Alors quand l'occasion se présente, elle lance au président dans un souffle: "On veut de l'électricité, on veut du travail. Aujourd'hui on souffre, parfois on n'a même pas l'argent pour la paraffine".
Le chef d'Etat acquiesce, promet d'arranger tout ça. Il assure avoir demandé à Eskom, en grandes difficultés financières comme la plupart des entreprises publiques du pays, de résoudre les problèmes d'électricité à Soweto. Puis il se dirige vers une autre maison, suivi d'une nuée de gros bras et de journalistes.
"L'ANC fait toujours des promesses, des promesse vides", peste Fezile Mnqokoyi, son fils accroché dans le dos.
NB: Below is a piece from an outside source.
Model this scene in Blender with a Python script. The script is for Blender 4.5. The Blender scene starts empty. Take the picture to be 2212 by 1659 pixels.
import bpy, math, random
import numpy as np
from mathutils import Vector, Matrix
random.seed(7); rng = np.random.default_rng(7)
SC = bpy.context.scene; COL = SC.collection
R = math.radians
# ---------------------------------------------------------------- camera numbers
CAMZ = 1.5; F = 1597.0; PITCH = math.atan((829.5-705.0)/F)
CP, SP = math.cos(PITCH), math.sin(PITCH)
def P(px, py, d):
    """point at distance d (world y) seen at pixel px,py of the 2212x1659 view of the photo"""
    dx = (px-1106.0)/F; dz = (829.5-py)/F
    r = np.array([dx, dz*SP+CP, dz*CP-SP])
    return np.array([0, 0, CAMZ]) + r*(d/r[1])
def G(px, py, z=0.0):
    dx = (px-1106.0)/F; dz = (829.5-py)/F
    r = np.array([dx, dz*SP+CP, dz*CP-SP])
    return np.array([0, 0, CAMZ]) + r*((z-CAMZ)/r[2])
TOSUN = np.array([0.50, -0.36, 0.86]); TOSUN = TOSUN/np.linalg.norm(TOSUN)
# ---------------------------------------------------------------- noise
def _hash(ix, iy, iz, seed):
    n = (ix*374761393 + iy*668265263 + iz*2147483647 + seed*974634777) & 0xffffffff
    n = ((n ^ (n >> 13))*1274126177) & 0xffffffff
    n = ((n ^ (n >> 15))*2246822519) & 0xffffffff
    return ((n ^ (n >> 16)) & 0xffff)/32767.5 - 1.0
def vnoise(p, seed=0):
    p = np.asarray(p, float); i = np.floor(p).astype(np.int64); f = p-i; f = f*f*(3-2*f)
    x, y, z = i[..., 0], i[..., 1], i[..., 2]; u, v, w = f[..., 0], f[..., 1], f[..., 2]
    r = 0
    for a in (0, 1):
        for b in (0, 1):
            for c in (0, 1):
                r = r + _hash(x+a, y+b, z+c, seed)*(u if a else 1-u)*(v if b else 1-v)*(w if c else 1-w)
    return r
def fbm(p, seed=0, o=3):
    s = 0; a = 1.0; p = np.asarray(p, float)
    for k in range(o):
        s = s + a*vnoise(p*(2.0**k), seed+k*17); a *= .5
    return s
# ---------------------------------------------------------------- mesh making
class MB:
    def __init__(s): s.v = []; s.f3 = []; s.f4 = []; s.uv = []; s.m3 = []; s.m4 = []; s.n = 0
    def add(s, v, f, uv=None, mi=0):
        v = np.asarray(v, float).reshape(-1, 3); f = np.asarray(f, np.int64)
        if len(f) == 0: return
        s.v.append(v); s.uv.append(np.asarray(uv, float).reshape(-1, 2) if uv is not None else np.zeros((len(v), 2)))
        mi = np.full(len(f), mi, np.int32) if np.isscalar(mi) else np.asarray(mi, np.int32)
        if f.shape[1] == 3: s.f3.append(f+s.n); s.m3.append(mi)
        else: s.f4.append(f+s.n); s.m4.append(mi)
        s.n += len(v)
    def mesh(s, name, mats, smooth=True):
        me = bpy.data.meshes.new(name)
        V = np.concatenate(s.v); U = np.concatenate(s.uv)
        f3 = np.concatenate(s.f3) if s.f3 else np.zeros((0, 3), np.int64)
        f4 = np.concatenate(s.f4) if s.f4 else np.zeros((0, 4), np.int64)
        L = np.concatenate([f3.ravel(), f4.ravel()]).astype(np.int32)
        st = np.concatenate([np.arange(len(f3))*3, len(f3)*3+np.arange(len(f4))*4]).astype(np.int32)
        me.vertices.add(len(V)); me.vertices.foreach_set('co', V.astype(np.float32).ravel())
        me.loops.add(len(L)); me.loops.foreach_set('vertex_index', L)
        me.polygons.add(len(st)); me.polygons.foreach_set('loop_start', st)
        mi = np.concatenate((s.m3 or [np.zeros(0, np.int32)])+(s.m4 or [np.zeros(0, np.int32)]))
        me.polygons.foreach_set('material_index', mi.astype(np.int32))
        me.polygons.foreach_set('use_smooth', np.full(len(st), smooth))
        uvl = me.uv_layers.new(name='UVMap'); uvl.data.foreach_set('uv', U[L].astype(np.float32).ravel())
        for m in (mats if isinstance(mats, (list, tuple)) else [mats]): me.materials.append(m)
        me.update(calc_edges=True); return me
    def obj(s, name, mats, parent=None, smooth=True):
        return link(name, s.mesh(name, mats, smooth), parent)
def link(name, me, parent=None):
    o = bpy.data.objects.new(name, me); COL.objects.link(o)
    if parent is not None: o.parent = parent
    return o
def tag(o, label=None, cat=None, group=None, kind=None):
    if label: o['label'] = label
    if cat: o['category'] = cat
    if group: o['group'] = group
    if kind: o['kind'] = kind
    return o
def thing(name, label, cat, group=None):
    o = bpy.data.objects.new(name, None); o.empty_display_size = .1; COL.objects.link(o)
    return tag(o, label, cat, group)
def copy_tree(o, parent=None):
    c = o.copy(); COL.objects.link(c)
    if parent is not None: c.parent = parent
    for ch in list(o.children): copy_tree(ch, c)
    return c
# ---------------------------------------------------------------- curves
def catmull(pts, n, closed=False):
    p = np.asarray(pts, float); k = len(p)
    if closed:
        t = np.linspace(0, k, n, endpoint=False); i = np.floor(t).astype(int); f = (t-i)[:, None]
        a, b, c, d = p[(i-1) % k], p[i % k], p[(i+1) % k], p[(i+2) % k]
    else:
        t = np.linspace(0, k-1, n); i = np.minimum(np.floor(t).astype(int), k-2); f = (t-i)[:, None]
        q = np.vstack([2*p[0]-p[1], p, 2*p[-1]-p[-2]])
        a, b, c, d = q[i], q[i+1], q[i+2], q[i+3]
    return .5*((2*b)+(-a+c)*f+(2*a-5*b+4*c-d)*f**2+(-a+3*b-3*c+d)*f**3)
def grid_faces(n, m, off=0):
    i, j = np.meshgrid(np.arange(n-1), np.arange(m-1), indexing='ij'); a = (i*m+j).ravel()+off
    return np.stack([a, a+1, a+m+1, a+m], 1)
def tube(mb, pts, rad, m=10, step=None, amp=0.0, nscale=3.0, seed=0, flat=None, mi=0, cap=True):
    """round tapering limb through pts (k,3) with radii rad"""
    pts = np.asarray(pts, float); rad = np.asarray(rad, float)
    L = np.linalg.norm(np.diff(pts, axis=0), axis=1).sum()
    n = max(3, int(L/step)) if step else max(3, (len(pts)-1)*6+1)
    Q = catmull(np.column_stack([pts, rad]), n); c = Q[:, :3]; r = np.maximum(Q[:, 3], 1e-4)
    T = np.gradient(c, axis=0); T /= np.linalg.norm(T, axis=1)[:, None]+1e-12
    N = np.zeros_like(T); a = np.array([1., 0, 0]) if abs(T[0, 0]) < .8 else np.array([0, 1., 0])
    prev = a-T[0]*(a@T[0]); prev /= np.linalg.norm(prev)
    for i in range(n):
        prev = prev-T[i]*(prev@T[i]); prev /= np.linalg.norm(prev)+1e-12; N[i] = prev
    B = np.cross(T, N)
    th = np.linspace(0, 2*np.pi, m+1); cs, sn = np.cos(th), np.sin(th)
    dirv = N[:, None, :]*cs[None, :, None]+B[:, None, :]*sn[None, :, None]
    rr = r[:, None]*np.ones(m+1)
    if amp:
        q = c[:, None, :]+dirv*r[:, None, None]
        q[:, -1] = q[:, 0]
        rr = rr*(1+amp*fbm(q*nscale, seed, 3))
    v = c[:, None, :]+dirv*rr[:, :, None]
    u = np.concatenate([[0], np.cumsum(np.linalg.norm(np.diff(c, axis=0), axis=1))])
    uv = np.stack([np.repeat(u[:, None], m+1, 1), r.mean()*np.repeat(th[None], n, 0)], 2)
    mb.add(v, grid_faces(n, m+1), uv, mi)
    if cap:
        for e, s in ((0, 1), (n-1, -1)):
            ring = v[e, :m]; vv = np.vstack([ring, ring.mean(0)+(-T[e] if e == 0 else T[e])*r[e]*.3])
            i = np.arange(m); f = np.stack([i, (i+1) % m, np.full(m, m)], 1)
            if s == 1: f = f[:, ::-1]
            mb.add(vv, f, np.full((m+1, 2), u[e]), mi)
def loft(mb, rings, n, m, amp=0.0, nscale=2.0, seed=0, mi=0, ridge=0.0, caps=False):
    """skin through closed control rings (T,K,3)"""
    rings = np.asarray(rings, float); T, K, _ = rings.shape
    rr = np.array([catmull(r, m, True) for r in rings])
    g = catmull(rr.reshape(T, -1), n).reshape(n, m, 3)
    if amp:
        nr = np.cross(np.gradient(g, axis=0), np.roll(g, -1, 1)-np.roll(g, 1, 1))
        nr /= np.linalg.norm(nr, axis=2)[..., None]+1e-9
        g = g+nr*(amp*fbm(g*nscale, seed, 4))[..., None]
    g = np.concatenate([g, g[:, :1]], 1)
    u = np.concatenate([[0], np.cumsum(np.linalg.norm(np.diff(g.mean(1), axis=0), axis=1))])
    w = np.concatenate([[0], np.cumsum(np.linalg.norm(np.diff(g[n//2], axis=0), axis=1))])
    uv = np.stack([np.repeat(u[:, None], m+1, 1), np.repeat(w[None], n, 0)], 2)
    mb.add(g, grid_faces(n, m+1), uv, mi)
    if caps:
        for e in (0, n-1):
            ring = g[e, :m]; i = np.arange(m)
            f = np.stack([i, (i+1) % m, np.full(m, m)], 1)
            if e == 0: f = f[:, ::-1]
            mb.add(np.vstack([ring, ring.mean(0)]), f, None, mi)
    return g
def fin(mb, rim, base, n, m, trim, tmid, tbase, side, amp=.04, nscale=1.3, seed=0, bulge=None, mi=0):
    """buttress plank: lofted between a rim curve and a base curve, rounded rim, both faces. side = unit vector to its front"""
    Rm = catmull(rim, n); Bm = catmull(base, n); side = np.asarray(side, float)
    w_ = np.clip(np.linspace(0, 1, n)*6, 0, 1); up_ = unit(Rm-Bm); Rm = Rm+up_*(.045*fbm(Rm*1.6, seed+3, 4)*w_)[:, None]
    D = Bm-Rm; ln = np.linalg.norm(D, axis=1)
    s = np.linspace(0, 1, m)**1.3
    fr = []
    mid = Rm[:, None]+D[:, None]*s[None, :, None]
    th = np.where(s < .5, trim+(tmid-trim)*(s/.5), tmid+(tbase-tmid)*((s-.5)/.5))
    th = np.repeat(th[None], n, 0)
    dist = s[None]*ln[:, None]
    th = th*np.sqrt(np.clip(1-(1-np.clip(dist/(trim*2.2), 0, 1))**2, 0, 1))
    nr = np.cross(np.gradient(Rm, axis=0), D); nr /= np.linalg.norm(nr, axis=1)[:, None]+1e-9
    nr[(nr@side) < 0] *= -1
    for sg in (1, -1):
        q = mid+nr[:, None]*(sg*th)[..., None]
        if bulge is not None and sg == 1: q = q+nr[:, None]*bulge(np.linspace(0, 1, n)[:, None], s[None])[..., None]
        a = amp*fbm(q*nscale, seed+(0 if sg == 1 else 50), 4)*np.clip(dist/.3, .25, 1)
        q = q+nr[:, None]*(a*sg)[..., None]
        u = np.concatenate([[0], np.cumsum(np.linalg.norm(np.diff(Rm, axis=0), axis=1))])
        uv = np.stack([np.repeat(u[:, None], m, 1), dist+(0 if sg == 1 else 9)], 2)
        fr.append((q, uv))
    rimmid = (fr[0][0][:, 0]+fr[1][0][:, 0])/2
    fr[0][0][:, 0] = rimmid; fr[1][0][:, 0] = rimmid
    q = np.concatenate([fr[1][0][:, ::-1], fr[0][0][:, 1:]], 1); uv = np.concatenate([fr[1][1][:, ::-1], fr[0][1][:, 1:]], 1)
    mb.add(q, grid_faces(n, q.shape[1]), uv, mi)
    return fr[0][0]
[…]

La suite du parcours du président est millimétrée. Il entre encore dans quelques maisons choisies à l'avance: "Inscrivez-vous", répète-t-il, encourageant les habitants à s'inscrire sur les listes électorales pour voter ANC.
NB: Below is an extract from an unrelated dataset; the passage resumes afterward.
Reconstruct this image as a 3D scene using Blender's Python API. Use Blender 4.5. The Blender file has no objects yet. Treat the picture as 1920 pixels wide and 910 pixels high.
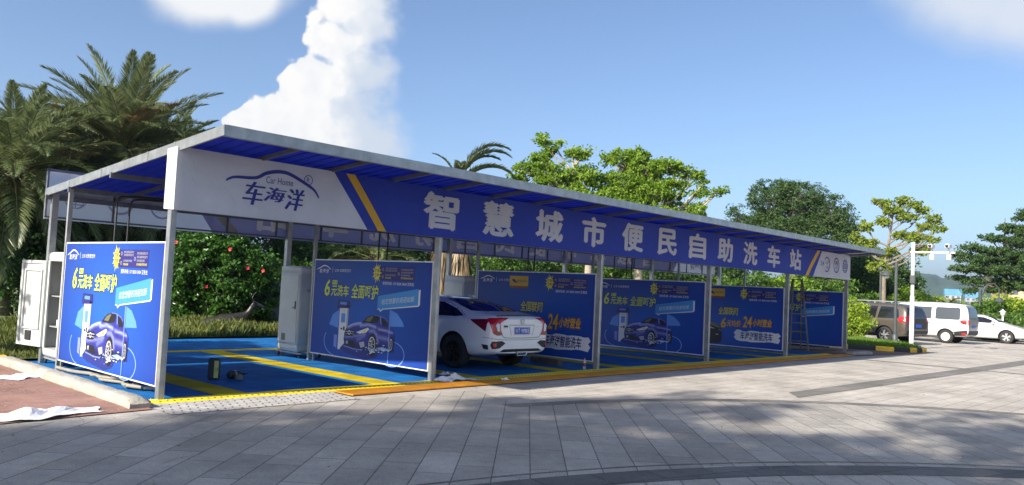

Pour Siphosethu Sisilana, 31 ans, qui vit aussi dans le township, ça ne suffira pas. Aux derniers scrutins, il n'a pas voté car il refusait de donner encore sa voix à l'ANC. "Aujourd'hui, je suis allé m'inscrire mais cette fois je donnerai mon vote à un autre parti", dit-il, déterminé.
Après quelques heures de porte-à-porte, Cyril Ramaphosa se hisse en haut d'un camion du parti, sur un bout de terrain vague jonché d'ordures. "Amandla!" (Pouvoir), lance-t-il en référence à la lutte contre l'apartheid.
Et malgré toutes les récriminations, le ras-le-bol, le manque d'électricité, le chômage, les maisons et les frigos vides, la petite foule présente lève le poing: "Vive l'ANC".